Le « projet 100 000 charrues »

Alassane Compaoré s’est spécialisé dans la fabrication de la Houe-Manga.

Selon le chef de Timtinga, les forgerons ont vite adopté le projet du père Chaix. Une famille de forgerons aidait son équipe dans la fabrication des outils de labour. Lassané Compaoré, âgé de 57 ans, a hérité, tout jeune, des travaux de la forge de ses parents. Entre 1990 et 1991, il a bénéficié d’une formation de perfectionnement à Ouagadougou avant de s’installer à Manga à son propre compte. Il propose aujourd’hui à sa clientèle plusieurs produits tels que les tables-bancs, la Houe Manga et d’autres types de houes tels que les CH6 et CH9. A son avis, la fabrication de ces instruments n’a plus de secret pour lui. « Cela fait plus de 40 ans que j’exerce ce métier.

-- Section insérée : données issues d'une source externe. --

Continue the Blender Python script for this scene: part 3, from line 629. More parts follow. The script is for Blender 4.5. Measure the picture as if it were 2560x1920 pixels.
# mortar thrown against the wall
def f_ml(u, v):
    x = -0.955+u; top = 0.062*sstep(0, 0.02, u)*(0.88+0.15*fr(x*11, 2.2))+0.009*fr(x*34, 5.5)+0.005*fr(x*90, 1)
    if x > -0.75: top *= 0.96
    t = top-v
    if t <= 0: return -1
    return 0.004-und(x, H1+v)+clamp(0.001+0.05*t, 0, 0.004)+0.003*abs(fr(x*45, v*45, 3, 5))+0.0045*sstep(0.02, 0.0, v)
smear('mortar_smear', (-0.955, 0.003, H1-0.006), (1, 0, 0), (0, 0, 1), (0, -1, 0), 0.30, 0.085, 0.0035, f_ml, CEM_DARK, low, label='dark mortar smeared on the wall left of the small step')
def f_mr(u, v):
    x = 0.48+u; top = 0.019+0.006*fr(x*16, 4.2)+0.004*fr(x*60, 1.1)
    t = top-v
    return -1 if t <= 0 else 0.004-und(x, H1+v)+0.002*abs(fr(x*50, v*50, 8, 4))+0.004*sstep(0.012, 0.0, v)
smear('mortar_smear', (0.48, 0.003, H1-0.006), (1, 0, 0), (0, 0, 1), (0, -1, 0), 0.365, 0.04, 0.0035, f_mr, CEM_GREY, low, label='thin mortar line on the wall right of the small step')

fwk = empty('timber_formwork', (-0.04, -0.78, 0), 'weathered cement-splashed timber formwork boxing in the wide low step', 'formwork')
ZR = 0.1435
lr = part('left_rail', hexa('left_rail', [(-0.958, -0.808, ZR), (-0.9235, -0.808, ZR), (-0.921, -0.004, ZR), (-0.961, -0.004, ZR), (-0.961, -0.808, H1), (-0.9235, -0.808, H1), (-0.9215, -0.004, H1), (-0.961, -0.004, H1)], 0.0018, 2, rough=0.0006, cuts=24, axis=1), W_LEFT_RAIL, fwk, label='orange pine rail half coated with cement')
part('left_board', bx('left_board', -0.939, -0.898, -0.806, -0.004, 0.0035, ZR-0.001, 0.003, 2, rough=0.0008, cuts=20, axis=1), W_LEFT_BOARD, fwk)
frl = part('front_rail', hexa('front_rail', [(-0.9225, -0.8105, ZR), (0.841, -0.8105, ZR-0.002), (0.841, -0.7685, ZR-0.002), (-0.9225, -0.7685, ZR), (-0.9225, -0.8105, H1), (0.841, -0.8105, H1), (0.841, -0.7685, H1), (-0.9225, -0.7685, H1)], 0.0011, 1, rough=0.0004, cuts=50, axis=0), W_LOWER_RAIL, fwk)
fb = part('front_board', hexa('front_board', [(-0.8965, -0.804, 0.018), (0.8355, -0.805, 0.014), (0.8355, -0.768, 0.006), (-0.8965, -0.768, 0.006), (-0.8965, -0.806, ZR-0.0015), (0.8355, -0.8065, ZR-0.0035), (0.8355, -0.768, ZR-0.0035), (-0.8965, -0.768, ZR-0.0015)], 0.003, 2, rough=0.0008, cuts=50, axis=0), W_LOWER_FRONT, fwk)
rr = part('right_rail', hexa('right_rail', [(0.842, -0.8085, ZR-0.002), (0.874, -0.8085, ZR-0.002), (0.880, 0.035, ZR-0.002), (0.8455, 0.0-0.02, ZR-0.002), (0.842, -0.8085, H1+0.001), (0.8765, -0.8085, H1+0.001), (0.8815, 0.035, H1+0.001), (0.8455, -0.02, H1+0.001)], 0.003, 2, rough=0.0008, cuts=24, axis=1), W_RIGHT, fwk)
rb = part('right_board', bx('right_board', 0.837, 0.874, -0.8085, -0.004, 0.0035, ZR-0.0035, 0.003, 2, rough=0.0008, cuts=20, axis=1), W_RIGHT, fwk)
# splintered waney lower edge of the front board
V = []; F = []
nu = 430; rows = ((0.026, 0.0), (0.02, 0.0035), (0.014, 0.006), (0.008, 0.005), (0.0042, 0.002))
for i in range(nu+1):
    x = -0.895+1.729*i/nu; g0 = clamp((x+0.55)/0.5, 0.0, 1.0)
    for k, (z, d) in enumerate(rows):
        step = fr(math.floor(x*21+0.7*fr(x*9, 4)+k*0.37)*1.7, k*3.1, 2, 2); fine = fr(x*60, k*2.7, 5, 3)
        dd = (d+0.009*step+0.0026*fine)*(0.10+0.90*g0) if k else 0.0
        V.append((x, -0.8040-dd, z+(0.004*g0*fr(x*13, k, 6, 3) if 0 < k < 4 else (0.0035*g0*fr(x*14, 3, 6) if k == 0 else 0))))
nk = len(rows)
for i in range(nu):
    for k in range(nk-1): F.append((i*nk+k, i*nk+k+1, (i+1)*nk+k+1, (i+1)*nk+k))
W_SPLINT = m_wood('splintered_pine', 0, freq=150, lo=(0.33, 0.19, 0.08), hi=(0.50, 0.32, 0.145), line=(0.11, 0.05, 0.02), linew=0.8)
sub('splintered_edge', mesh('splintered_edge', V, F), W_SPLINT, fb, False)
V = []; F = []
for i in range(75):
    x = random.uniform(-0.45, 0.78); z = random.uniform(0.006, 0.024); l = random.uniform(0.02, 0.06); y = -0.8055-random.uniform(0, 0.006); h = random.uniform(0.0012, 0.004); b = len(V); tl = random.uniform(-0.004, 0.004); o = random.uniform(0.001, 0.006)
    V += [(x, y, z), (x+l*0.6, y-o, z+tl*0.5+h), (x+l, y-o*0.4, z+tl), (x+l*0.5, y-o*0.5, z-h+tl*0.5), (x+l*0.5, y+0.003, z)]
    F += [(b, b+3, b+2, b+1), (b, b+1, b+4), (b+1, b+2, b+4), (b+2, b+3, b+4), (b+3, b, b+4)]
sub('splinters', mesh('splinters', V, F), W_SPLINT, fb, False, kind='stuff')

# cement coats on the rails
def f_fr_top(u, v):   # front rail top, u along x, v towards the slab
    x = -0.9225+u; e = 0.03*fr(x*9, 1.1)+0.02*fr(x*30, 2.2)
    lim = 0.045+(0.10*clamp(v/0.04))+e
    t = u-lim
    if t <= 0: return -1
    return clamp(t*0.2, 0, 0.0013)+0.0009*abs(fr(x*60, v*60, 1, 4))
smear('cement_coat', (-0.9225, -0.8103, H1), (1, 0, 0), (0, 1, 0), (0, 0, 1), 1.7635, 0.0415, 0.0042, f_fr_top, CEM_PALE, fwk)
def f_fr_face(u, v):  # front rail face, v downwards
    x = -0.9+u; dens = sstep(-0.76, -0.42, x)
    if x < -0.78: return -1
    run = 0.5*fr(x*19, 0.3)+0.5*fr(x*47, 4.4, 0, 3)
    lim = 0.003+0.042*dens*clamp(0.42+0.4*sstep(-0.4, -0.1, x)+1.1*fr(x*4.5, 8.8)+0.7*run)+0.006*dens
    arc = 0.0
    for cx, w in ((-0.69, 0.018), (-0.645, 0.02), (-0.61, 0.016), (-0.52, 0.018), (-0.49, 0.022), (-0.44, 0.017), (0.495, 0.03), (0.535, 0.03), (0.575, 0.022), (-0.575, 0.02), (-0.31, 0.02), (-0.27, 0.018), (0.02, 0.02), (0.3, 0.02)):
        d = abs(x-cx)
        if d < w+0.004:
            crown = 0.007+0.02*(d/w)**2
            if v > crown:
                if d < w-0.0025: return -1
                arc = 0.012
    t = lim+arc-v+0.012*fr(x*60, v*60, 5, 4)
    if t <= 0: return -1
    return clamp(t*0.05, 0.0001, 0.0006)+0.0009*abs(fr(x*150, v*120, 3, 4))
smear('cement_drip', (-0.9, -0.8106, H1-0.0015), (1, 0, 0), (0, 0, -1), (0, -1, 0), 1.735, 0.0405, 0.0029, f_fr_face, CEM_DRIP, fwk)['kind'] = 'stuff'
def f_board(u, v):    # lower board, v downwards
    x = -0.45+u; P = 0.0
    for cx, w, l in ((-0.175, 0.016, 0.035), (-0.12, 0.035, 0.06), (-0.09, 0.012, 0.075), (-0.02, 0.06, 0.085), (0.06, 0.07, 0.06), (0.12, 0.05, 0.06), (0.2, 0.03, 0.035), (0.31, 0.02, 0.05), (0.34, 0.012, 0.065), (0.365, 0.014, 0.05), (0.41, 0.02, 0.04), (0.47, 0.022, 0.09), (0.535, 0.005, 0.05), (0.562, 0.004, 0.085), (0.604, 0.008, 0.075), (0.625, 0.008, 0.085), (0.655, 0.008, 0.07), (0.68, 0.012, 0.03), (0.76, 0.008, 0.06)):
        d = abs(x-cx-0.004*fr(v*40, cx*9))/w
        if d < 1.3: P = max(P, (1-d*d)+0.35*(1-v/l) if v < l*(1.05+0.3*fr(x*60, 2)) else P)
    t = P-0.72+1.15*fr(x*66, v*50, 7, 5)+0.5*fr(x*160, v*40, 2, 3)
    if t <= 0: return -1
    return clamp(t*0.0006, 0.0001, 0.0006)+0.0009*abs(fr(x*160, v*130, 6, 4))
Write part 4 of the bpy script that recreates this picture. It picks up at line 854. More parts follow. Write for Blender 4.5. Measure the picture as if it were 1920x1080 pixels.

Même si l’on me réveille, je suis en mesure de fabriquer la Houe Manga en un temps record », affirme-t-il, l’air jovial. Pour M. Compaoré, la fabrication de la Houe manga se fait en une journée et coûte plus de 80 000 FCFA. Le conseiller d’agriculture, Pascal Ouédraogo précise que l’outil subventionné est vendu par l’Etat à 7 500 FCFA aux femmes qui sont pour la plupart vulnérables financièrement et à 11 250 FCFA aux hommes. A ce propos, le forgeron Compaoré confie qu’une bonne partie de ses commandes provient de la Chambre des métiers à travers le « Projet 100 000 charrues ». Cette démarche est saluée par l’ancien directeur provincial en charge de l’agriculture. A l’écouter, l’enjeu majeur pour les agricultures familiales au cours des prochaines décennies est l’équipement des exploitations tels que les houes, les charrues et les tracteurs en vue de satisfaire les besoins croissants de production, de conservation et de transformation des produits agricoles nécessaires à la sécurité alimentaire d’une population en croissance, tout en assurant la préservation du milieu naturel. De ce fait, M. Ouédraogo encourage le ministère de l’Agriculture, des Aménagements hydro-agricoles et de la Mécanisation à poursuivre ses efforts de modernisation du secteur agricole.